Tasracing, along with the local Greyhound Reference Group (GRG), have released details of the new race name to honour the former broadcaster following recommendations from the greyhound racing industry.

Gary Sutton gave more than four decades of commitment to the local sport.

The LGRC Tasmanian Breeders Classic for Tasbred greyhounds – run in early September – will be known as the Gary Sutton Tasmanian Breeders Classic (515m).

Born at Ulverstone in 1945, Gary Lindsay Sutton had no background in racing until friend John Doherty encouraged him to come up into the caller’s box at the Devonport greyhounds.

Doherty gave calling away in the 1963-64 season and an untrained Gary Sutton was offered the position of racecaller, a role that extended right up until 1994.

Sutton was one of the very few who had called the Devonport dogs since the track was opened in the early 50’s at the showgrounds.

The late Wally Bond was the first (also club secretary, chief steward etc), Bill ‘Hillbilly’ Wilson and John Doherty followed and then came Sutton.

Sutton had a couple of years off when the local Greyhound Racing Board appointed its own callers but agreed to come back when it was obvious Devonport would have to lose the Thursday night slot because of the lack of a caller.

Another major influence on his career in greyhound racing came through his wife Cheryl.

Cheryl (nee Ivory) came from a famous family of local greyhound trainers. Her parents, Reg and Aileen Ivory, were highly respected industry participants as breeders, trainers and then later with their volunteer work to assist the Devonport club.

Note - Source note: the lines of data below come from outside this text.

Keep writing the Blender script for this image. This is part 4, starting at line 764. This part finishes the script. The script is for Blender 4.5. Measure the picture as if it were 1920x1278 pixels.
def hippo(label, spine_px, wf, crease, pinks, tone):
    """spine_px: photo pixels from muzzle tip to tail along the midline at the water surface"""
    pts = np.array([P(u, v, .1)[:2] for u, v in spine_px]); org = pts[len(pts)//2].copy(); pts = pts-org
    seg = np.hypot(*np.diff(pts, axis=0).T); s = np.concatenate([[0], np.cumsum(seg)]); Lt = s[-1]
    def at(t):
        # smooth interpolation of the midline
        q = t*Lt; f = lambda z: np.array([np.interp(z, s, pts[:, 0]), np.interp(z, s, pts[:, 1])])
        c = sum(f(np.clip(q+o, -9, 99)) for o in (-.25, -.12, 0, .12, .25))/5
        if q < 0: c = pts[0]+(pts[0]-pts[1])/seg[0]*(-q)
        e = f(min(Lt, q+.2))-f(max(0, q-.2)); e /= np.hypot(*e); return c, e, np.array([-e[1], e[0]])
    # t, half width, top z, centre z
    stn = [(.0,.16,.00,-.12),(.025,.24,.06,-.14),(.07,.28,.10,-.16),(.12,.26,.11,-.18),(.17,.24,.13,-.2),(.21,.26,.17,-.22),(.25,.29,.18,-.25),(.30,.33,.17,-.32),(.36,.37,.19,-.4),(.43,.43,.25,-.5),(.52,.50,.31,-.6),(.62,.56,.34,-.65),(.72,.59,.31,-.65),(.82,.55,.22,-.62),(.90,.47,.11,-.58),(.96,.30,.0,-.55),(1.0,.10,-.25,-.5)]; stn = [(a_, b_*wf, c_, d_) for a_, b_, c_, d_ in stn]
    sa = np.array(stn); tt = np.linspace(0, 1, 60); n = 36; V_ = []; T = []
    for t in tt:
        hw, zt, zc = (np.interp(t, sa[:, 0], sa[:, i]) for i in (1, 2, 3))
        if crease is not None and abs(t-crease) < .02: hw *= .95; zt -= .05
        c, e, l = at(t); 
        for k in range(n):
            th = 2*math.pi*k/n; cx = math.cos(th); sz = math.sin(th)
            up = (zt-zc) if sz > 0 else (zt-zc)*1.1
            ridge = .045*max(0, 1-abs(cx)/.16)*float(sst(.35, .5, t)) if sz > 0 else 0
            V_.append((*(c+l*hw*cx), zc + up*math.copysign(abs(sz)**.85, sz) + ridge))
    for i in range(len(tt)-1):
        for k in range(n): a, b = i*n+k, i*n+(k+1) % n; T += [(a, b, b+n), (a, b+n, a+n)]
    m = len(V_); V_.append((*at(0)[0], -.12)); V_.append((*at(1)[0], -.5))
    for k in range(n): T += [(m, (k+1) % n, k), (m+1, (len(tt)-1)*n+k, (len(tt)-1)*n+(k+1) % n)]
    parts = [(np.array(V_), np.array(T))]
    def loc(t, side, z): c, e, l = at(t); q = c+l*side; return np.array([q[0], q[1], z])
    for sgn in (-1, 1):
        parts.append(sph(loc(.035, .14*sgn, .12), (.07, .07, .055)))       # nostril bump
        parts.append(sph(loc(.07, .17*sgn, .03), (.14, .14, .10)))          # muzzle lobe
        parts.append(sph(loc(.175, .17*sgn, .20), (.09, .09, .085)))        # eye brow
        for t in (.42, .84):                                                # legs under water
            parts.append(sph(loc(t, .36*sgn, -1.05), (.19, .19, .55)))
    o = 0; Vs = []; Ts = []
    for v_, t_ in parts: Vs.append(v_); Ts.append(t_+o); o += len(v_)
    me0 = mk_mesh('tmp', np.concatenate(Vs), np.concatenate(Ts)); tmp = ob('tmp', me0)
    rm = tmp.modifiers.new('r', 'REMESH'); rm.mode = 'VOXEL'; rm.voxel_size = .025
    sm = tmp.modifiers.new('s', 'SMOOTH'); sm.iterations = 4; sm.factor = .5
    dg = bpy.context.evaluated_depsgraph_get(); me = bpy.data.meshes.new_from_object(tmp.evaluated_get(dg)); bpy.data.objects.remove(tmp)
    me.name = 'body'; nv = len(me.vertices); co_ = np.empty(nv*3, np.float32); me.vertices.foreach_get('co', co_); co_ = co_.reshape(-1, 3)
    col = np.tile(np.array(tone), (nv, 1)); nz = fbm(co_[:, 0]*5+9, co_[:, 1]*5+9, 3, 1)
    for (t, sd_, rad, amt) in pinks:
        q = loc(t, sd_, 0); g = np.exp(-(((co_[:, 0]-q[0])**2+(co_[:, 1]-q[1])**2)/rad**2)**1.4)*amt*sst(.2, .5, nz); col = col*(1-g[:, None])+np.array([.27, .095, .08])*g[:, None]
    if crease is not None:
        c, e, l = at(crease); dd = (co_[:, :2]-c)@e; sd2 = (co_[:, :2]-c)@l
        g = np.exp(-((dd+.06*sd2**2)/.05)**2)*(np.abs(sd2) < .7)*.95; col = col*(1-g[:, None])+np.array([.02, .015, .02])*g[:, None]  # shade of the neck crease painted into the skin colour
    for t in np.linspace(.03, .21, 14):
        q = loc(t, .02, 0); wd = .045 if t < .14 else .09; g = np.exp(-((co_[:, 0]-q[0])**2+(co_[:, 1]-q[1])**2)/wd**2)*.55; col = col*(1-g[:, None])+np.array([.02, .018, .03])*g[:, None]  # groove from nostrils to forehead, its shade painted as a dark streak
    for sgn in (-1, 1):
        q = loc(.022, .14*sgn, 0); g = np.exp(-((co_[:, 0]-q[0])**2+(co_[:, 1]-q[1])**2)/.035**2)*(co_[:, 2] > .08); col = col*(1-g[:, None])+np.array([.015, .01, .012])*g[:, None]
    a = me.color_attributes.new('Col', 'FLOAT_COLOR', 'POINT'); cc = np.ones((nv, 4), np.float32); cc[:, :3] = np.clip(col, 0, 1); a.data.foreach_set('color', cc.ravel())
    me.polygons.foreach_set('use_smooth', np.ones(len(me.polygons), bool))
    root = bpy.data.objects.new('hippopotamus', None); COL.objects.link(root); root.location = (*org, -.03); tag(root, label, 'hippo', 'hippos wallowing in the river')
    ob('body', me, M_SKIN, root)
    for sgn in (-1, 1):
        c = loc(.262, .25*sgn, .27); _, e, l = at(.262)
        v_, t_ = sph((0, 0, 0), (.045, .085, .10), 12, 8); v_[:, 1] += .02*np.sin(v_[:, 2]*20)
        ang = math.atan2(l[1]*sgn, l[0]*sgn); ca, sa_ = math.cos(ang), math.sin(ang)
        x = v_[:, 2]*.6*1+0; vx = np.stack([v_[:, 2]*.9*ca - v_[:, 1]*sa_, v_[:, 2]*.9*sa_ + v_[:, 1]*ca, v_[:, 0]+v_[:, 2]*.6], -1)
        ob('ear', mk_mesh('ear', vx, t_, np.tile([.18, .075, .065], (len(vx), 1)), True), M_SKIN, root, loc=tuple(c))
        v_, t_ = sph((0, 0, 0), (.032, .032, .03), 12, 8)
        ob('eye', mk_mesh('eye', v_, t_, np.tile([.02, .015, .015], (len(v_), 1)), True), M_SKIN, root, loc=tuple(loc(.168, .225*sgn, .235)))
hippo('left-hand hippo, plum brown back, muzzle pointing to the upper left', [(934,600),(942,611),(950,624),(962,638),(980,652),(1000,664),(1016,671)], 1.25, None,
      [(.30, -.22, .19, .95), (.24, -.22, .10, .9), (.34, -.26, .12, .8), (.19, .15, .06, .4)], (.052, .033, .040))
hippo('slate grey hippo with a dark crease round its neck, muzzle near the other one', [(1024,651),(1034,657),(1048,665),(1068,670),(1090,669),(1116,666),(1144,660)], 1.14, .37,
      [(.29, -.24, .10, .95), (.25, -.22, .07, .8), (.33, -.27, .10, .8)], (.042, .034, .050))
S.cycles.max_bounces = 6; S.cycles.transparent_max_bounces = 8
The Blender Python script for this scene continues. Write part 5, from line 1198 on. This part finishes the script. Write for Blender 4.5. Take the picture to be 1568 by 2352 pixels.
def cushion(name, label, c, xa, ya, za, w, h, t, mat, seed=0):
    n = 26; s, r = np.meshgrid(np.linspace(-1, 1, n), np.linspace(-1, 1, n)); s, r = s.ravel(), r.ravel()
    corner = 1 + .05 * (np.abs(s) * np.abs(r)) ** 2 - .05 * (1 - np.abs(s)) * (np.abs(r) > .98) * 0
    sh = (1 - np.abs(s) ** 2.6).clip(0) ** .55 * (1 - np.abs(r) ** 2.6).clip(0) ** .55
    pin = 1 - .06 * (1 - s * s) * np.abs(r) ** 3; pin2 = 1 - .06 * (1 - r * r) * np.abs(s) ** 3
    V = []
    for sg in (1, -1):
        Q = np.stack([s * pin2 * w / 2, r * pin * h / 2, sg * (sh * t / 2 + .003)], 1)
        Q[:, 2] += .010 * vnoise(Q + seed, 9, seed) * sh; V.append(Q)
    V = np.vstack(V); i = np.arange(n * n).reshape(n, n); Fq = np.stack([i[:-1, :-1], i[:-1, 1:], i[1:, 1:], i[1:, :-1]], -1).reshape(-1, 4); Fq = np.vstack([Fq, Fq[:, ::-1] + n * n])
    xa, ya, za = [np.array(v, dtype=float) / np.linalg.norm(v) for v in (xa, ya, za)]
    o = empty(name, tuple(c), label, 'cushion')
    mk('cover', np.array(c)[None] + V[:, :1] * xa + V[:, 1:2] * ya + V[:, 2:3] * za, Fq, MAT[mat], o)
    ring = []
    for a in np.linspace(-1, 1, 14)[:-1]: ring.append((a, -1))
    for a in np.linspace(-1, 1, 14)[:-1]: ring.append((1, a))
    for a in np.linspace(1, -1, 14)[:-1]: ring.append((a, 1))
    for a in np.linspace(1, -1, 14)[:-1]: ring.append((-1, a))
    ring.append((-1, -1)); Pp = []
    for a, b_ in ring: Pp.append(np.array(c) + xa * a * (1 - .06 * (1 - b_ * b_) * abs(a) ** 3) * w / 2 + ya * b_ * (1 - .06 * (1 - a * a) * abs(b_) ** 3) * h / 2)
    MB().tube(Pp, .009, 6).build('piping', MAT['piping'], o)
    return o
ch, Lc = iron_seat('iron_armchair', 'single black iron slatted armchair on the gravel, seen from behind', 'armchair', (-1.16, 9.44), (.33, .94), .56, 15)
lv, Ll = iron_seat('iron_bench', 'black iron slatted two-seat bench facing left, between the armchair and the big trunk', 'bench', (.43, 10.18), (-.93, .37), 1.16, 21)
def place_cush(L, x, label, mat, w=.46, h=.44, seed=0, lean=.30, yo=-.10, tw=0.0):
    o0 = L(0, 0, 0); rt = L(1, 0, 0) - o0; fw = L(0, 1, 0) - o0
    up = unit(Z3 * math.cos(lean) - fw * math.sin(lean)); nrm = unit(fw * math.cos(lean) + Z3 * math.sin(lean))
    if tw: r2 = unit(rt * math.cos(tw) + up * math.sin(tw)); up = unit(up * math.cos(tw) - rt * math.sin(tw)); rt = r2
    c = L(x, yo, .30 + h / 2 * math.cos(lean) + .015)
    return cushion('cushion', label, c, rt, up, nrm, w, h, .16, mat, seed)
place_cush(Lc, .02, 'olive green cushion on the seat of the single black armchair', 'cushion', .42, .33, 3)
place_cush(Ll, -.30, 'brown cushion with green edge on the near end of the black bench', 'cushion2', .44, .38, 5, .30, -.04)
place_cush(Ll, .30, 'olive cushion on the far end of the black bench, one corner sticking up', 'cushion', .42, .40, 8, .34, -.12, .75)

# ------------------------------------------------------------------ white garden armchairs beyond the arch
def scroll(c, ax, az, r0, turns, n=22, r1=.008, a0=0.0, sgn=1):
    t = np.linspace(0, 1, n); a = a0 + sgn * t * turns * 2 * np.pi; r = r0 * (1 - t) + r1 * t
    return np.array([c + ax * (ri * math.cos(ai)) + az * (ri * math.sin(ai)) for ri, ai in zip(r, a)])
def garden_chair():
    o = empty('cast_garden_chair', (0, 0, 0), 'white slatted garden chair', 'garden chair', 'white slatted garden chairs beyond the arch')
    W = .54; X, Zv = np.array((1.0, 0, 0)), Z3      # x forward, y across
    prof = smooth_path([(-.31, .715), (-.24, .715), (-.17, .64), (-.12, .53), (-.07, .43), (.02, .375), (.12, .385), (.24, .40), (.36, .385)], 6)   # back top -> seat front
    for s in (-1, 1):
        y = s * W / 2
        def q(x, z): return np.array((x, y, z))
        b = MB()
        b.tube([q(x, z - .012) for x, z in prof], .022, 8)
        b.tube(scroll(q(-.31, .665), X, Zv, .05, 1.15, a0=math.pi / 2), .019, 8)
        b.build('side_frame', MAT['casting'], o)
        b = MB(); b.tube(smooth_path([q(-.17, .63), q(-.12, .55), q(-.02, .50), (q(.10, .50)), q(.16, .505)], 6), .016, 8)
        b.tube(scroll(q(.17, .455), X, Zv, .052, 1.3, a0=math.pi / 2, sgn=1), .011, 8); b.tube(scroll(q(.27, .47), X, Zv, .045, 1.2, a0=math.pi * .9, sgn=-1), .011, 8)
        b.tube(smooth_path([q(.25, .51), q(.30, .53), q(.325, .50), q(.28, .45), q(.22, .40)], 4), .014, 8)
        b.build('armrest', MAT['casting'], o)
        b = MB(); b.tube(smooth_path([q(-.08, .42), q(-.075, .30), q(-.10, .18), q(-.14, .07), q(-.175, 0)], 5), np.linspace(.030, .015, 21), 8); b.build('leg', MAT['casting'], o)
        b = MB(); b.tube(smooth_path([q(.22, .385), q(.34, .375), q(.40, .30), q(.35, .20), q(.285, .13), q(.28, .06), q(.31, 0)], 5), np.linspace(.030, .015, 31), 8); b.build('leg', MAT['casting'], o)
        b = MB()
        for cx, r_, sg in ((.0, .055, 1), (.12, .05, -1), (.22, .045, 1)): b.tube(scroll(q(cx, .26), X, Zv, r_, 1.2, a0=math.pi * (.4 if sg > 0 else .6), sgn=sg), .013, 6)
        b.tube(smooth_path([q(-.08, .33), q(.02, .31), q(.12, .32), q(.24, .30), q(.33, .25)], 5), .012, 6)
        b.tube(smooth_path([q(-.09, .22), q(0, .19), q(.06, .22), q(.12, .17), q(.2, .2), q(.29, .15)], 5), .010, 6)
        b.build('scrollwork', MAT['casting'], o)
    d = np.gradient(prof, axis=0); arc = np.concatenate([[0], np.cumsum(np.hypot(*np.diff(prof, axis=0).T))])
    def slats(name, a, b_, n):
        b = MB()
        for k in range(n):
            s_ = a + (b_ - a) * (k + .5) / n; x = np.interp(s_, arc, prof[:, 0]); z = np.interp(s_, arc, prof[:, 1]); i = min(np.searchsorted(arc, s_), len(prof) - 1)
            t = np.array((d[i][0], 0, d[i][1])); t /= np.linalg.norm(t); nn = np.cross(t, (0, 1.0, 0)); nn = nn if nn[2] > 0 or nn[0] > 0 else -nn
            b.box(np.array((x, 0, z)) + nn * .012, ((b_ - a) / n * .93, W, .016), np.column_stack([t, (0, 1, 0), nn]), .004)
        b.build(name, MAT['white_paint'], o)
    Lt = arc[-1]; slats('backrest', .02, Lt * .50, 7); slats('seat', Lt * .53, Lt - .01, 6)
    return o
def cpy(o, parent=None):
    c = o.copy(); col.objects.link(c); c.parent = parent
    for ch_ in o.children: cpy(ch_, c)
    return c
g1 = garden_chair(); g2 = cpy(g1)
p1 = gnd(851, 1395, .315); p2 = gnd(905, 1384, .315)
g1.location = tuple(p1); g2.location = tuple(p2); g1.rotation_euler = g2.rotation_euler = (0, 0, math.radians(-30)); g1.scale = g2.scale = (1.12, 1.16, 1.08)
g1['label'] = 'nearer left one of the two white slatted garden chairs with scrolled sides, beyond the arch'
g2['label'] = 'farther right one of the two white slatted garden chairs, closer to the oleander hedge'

Sutton called his first Devonport Cup (now Devonport Chase) back in 1965 when Bill Bonola’s Domenic’s Black won the race. He called every Devnport Cup until a  two-year break in 1981.

In 1985 Gary was the first person to call the Hobart Thousand, Launceston Cup and Devonport Chase all in the one racing season.

He also called the great Brother Fox to victory in the 1985 Hobart Thousand, with that famous expression ‘tallyho, the Fox is away’ still  remembered.

Cheryl and Gary trained a steady stream of winners, including the likes of Full Price, Dainty Discount and Razarkar Doll.

The best Sutton-trained chaser arguably was 40-time winner Pippen.

Heats of the Gary Sutton Tasmanian Breeders Classic series will be held on September 9, with the semis on September 19 and the final on September 26.

Curator calls time on career

After more than 30 years as greyhound track curator in Launceston, respected industry figure Ian Thomas is set to call time on his career.

Ian is highly regarded for the integrity and professionalism he provides to the track curator role.

While involved in the training of greyhounds, Ian was offered the curator job by chance at the White City track.

I was leaving my previous job at the time and the LGRC offered me the track curator position,” he said. “It meant being totally responsible for the track and surface, kennels, grounds and gardens around the White City complex.”

During the White City era, Ian says the best greyhound he saw at the track was Fine Horizon.

Together Ian and his wife Eileen have prepared a small but strong team of chasers, including such stars as Damek (23 wins), Collica (15 wins), Night Tremors (12 wins) and Cointreau Cap (12 wins).

The LGRC shifted to its new facilities from the White City complex to the Mowbray Racing Centre in December 2004. Ian has overseen track maintenance there for 18 years.

Ian says the track record run set by Xylia Allen in winning the 2013 Launceston Cup ranked high among the finest performances he has witnessed.